The City and the Pillar certainly dwells on the sorrows, though they come across more as corruptions given the briskness of the novel’s unsentimental dialogue-heavy and generally anti-lyrical style. Vidal in his introduction says he intended “a flat gray prose reminiscent of one of James T. Farrell’s social documents,” while Brian A. Oard ingeniously compares the novel to Candide. And in Vidal’s pitilessly appraising eye, canvassing in a brief but picaresque text almost the whole of North America as well as London and the sea, there is not a little of Voltaire.
The rest of the novel’s plot is shortly told. Jim leaves Shaw to take up with the writer Sullivan, which gives Vidal a chance to satirize the literary world. After a failed love triangle in Mexico with Sullivan and a woman named Maria, Jim enters the army during World War II and experiences more romantic failure. Though he finds economic success postwar as a tennis instructor in New York, he remains unlucky in love and unsatisfied with the gay subculture, a dissatisfaction that Vidal brings out most brutally in his cruel portrayal of the fatuous and hypocritical party host Rolly: “‘You know, I loathe these screaming pansies…I mean, after all, why be a queen if you like other queens, if you follow me?'”
The novel is plainly moving toward the crisis of Jim’s reunion with Bob, his first love, now married with a child. While Bob had been a willing sexual partner in their youth and expresses ambivalence when he rejoins Jim in New York, he eventually rebuffs his old friend’s advances. Following this rejection by his Platonically ideal male lover, Jim rapes Bob and leaves him face down on a hotel room bed (and in fact, in the novel’s original 1948 version, he kills Bob). After this unforgivable violation, Jim goes to the bar where we met him in the novel’s first chapter. The despairing conclusion finds him in contemplation of the river, water being the novel’s symbol of metamorphosis from the Potomac beside which Jim and Bob make love to the ocean on which they separately set sail:
Once more he stood beside a river, aware at last that the purpose of rivers is to flow into the sea. Nothing that ever was changes. Yet nothing that is can ever be the same as what went before.

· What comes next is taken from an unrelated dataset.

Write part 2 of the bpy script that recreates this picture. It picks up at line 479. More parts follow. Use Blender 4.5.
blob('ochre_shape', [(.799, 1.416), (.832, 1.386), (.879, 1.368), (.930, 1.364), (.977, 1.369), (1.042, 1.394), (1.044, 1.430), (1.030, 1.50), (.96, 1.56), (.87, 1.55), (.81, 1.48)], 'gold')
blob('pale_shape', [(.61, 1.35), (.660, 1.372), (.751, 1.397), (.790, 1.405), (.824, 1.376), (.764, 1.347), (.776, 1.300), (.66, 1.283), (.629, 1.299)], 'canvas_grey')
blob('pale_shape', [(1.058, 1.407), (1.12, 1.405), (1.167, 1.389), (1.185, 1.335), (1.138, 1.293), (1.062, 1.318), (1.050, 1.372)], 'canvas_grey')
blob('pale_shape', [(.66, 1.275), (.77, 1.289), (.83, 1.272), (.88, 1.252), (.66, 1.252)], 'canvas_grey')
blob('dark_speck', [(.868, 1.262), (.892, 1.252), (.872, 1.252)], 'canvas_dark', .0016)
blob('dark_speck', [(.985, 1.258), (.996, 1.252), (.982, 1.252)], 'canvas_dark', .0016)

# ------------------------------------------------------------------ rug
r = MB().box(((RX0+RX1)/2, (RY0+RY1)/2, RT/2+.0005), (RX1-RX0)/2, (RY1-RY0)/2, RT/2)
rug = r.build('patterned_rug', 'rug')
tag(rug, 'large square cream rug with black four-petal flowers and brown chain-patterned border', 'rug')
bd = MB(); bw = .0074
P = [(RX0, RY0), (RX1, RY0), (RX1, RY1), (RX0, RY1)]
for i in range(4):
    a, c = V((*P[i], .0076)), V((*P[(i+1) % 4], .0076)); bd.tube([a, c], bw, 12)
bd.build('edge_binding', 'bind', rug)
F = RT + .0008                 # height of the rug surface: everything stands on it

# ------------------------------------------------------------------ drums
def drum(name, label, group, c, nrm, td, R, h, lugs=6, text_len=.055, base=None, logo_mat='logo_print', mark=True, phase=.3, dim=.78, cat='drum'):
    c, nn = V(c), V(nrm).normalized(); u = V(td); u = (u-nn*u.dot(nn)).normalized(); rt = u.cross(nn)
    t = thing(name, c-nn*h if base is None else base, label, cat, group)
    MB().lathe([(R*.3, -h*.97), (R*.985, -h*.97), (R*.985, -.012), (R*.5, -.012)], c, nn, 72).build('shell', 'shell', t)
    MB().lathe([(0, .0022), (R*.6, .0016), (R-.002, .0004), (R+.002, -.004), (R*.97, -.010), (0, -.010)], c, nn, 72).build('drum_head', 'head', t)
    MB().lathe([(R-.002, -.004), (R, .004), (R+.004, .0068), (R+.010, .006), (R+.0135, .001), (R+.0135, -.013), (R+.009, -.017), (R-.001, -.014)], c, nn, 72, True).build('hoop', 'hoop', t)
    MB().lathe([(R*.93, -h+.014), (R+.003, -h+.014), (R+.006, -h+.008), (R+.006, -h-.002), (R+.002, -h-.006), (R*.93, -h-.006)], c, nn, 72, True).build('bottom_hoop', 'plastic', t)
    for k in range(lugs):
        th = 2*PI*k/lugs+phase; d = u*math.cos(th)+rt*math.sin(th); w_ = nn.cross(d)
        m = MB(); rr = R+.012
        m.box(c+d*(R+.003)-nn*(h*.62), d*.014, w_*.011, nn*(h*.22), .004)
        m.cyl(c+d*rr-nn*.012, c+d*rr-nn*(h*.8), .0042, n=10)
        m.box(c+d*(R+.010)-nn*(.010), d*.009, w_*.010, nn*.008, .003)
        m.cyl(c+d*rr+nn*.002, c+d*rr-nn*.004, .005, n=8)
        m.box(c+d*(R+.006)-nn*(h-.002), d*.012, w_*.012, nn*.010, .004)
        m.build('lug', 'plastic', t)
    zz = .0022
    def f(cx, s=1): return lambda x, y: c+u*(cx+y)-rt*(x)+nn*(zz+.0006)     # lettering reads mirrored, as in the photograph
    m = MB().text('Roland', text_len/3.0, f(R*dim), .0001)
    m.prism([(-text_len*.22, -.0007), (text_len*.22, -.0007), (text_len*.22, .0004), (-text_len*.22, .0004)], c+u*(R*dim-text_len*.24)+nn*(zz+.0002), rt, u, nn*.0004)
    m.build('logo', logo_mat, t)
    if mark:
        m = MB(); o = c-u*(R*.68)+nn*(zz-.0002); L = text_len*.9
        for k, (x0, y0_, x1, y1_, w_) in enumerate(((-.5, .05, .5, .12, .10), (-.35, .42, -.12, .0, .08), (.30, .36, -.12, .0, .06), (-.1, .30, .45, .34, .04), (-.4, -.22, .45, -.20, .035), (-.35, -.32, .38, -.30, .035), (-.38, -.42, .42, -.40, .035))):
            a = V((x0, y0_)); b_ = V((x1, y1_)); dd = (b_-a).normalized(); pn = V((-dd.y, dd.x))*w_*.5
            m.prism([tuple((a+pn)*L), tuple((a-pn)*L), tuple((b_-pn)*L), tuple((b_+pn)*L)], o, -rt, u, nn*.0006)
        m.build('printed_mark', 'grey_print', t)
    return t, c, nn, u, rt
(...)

As these words imply, The City and the Pillar differs from Forster’s, Baldwin’s, and (to a lesser extent) Isherwood’s novels. The hero’s fundamental problem is not society’s ban on his love for men as it is in, say, Giovanni’s Room. Jim’s tragedy, or fortunate fall, is rather the reverse: his love for men, by freeing him from family life and respectable bourgeois society, discloses to him the essential emptiness of existence, as perceived by the godless Vidal but concealed beneath monotheistic rhetoric and the nuclear family. Like the queer theorist Lee Edelman after him, Vidal treasures queerness for its power to dissolve comforting illusions, its anti-promise of “no future.”
Like his political essays, then, Vidal’s fiction retains a power to shock and disturb. But Vidal’s wit is better expressed in essay form, where it is wedded to the dissolutely avuncular charm of his voice, rather than to the cold eye of his novel’s third-person narrator. The novel’s grim point, too, could have been made without the climactic act of violence, whether murder or rape, which to me bespeaks a young author’s belief that shock tactics can disguise structural flaws.

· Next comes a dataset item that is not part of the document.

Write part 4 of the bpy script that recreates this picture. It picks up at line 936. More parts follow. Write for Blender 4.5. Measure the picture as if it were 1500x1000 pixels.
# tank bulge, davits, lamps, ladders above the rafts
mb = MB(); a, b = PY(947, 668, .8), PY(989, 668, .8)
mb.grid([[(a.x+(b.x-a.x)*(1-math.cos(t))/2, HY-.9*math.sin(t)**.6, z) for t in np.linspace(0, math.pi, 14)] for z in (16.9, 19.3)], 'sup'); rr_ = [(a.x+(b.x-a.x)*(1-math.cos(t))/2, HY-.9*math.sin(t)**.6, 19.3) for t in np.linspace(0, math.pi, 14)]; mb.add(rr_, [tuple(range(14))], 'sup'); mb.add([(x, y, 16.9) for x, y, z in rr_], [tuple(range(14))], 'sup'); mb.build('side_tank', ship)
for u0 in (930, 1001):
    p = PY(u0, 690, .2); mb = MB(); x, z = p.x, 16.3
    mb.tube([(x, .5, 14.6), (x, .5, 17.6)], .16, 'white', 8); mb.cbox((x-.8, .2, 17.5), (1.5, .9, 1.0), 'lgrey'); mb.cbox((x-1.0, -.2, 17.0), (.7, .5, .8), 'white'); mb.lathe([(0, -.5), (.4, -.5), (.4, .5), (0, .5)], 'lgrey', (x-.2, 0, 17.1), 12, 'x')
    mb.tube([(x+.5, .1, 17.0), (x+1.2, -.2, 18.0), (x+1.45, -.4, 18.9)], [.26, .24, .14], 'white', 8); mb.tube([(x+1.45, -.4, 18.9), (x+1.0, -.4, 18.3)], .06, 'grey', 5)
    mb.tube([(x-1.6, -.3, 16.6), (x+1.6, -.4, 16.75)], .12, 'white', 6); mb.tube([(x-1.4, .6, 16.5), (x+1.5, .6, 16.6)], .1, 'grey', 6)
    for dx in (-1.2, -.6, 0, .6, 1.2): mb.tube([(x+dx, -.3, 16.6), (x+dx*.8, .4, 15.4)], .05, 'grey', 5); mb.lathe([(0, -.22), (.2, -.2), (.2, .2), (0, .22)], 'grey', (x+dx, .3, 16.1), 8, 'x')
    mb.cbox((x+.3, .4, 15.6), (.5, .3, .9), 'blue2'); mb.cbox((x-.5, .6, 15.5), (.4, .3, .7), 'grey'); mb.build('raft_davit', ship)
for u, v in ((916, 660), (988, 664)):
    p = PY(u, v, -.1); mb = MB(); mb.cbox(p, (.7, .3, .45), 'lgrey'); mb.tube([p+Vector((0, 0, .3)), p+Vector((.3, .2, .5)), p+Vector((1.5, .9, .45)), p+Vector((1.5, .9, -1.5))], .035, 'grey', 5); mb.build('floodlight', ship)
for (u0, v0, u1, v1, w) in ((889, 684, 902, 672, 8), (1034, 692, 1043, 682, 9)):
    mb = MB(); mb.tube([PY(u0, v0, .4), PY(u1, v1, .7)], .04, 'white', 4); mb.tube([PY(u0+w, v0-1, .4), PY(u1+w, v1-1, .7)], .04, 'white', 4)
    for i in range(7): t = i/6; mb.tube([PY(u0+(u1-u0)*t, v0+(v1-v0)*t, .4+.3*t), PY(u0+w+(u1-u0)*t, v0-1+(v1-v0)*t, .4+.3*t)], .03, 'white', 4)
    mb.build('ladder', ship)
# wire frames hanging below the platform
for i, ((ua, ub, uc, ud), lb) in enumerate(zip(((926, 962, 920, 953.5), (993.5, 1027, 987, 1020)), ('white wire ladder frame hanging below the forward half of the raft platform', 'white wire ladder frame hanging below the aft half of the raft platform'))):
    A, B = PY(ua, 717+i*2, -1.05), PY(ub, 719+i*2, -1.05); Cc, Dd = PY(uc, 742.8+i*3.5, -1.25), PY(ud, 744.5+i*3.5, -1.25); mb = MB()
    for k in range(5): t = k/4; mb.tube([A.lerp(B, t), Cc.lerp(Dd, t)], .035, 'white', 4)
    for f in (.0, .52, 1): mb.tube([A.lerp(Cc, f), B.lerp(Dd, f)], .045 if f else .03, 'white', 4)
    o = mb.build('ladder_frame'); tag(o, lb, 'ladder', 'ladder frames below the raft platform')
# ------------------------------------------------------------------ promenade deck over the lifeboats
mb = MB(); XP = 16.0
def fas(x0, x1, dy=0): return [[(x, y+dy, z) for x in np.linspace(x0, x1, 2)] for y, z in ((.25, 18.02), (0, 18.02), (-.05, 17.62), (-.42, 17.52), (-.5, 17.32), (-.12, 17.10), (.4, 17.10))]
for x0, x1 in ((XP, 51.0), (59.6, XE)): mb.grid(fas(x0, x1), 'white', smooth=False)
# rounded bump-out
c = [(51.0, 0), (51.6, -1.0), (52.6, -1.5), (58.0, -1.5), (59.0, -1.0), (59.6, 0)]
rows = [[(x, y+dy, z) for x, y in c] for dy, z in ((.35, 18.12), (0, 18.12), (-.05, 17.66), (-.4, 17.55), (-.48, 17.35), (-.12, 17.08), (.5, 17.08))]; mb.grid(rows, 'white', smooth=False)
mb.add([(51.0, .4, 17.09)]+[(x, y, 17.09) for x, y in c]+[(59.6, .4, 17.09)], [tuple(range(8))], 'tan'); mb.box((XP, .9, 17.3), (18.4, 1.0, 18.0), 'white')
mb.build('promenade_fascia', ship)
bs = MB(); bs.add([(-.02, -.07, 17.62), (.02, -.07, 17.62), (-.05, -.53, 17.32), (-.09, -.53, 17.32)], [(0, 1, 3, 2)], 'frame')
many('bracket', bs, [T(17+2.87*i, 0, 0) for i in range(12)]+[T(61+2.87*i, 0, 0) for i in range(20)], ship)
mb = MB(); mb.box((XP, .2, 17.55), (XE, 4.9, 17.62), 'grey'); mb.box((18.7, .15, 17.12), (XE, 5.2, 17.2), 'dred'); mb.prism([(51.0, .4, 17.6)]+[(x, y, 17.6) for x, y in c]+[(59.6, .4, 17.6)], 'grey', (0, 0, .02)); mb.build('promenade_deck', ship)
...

The novel’s main structural flaw is Jim. He is too colorless a character, merely a passive observer, his recalcitrant lovelessness and unconvincing obsession with his youthful paramour inexplicable extremisms. (Vidal compares him to Humbert Humbert in his introduction, but where in Jim is Humbert’s idiosyncrasy and perversity?) The novel’s title allies Jim to Lot’s wife: he is destroyed for looking back. But what does Vidal give him to look forward to? I admire amoralism in a novel, but immoralism is moralism’s equal and opposite, just another version of the didactic. Oddly, Vidal’s essays feel less sermonic than this novel does.
Even so, The City and the Pillar is darkly entertaining, historically illuminating, and remorselessly intelligent. Though politics and history have left him behind, as they will leave all of us behind, Gore Vidal remains a writer to read."